_STATED PROBLEM_: Output an exact reproduction of the data.
════
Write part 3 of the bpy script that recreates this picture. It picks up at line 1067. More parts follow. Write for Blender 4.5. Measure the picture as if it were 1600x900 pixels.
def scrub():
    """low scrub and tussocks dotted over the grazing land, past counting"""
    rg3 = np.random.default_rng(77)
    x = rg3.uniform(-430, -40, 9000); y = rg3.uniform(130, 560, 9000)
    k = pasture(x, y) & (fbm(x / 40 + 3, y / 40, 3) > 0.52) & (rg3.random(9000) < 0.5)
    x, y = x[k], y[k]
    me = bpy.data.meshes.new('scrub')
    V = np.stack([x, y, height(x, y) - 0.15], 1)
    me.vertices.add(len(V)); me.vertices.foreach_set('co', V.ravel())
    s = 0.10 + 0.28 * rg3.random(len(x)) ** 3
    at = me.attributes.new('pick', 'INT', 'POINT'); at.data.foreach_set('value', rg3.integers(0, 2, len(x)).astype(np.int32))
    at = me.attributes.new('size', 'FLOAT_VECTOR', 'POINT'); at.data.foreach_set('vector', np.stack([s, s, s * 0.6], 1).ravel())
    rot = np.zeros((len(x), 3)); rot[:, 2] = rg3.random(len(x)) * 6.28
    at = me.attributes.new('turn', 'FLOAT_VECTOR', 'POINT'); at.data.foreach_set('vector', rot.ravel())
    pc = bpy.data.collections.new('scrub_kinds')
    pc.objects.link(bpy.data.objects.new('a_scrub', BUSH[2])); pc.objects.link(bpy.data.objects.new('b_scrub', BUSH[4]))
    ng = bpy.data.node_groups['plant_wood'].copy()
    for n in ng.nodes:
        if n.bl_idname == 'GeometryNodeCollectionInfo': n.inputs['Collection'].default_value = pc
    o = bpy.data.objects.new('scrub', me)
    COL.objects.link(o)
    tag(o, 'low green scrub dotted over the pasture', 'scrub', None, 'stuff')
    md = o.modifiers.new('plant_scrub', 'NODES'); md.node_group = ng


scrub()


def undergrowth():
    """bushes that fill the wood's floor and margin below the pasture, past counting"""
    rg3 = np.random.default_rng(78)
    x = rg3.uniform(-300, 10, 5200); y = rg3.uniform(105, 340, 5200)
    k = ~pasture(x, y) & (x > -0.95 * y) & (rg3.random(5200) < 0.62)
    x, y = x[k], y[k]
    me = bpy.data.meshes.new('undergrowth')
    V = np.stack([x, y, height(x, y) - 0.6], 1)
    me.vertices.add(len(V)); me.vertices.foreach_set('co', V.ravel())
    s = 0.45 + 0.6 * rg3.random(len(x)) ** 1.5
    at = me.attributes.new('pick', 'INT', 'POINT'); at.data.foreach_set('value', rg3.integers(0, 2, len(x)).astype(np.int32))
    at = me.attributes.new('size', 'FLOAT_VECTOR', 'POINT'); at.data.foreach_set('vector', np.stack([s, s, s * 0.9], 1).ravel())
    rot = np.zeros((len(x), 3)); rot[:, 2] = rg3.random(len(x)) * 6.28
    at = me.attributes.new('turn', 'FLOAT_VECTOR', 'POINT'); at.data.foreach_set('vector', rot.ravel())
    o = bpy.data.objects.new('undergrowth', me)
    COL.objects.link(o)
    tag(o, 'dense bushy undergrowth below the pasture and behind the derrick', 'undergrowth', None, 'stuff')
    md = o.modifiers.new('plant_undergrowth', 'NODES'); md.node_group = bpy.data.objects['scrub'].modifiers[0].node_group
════
_WRITTEN RESPONSE_:
Write part 3 of the bpy script that recreates this picture. It picks up at line 1067. More parts follow. Write for Blender 4.5. Measure the picture as if it were 1600x900 pixels.
def scrub():
    """low scrub and tussocks dotted over the grazing land, past counting"""
    rg3 = np.random.default_rng(77)
    x = rg3.uniform(-430, -40, 9000); y = rg3.uniform(130, 560, 9000)
    k = pasture(x, y) & (fbm(x / 40 + 3, y / 40, 3) > 0.52) & (rg3.random(9000) < 0.5)
    x, y = x[k], y[k]
    me = bpy.data.meshes.new('scrub')
    V = np.stack([x, y, height(x, y) - 0.15], 1)
    me.vertices.add(len(V)); me.vertices.foreach_set('co', V.ravel())
    s = 0.10 + 0.28 * rg3.random(len(x)) ** 3
    at = me.attributes.new('pick', 'INT', 'POINT'); at.data.foreach_set('value', rg3.integers(0, 2, len(x)).astype(np.int32))
    at = me.attributes.new('size', 'FLOAT_VECTOR', 'POINT'); at.data.foreach_set('vector', np.stack([s, s, s * 0.6], 1).ravel())
    rot = np.zeros((len(x), 3)); rot[:, 2] = rg3.random(len(x)) * 6.28
    at = me.attributes.new('turn', 'FLOAT_VECTOR', 'POINT'); at.data.foreach_set('vector', rot.ravel())
    pc = bpy.data.collections.new('scrub_kinds')
    pc.objects.link(bpy.data.objects.new('a_scrub', BUSH[2])); pc.objects.link(bpy.data.objects.new('b_scrub', BUSH[4]))
    ng = bpy.data.node_groups['plant_wood'].copy()
    for n in ng.nodes:
        if n.bl_idname == 'GeometryNodeCollectionInfo': n.inputs['Collection'].default_value = pc
    o = bpy.data.objects.new('scrub', me)
    COL.objects.link(o)
    tag(o, 'low green scrub dotted over the pasture', 'scrub', None, 'stuff')
    md = o.modifiers.new('plant_scrub', 'NODES'); md.node_group = ng


scrub()


def undergrowth():
    """bushes that fill the wood's floor and margin below the pasture, past counting"""
    rg3 = np.random.default_rng(78)
    x = rg3.uniform(-300, 10, 5200); y = rg3.uniform(105, 340, 5200)
    k = ~pasture(x, y) & (x > -0.95 * y) & (rg3.random(5200) < 0.62)
    x, y = x[k], y[k]
    me = bpy.data.meshes.new('undergrowth')
    V = np.stack([x, y, height(x, y) - 0.6], 1)
    me.vertices.add(len(V)); me.vertices.foreach_set('co', V.ravel())
    s = 0.45 + 0.6 * rg3.random(len(x)) ** 1.5
    at = me.attributes.new('pick', 'INT', 'POINT'); at.data.foreach_set('value', rg3.integers(0, 2, len(x)).astype(np.int32))
    at = me.attributes.new('size', 'FLOAT_VECTOR', 'POINT'); at.data.foreach_set('vector', np.stack([s, s, s * 0.9], 1).ravel())
    rot = np.zeros((len(x), 3)); rot[:, 2] = rg3.random(len(x)) * 6.28
    at = me.attributes.new('turn', 'FLOAT_VECTOR', 'POINT'); at.data.foreach_set('vector', rot.ravel())
    o = bpy.data.objects.new('undergrowth', me)
    COL.objects.link(o)
    tag(o, 'dense bushy undergrowth below the pasture and behind the derrick', 'undergrowth', None, 'stuff')
    md = o.modifiers.new('plant_undergrowth', 'NODES'); md.node_group = bpy.data.objects['scrub'].modifiers[0].node_group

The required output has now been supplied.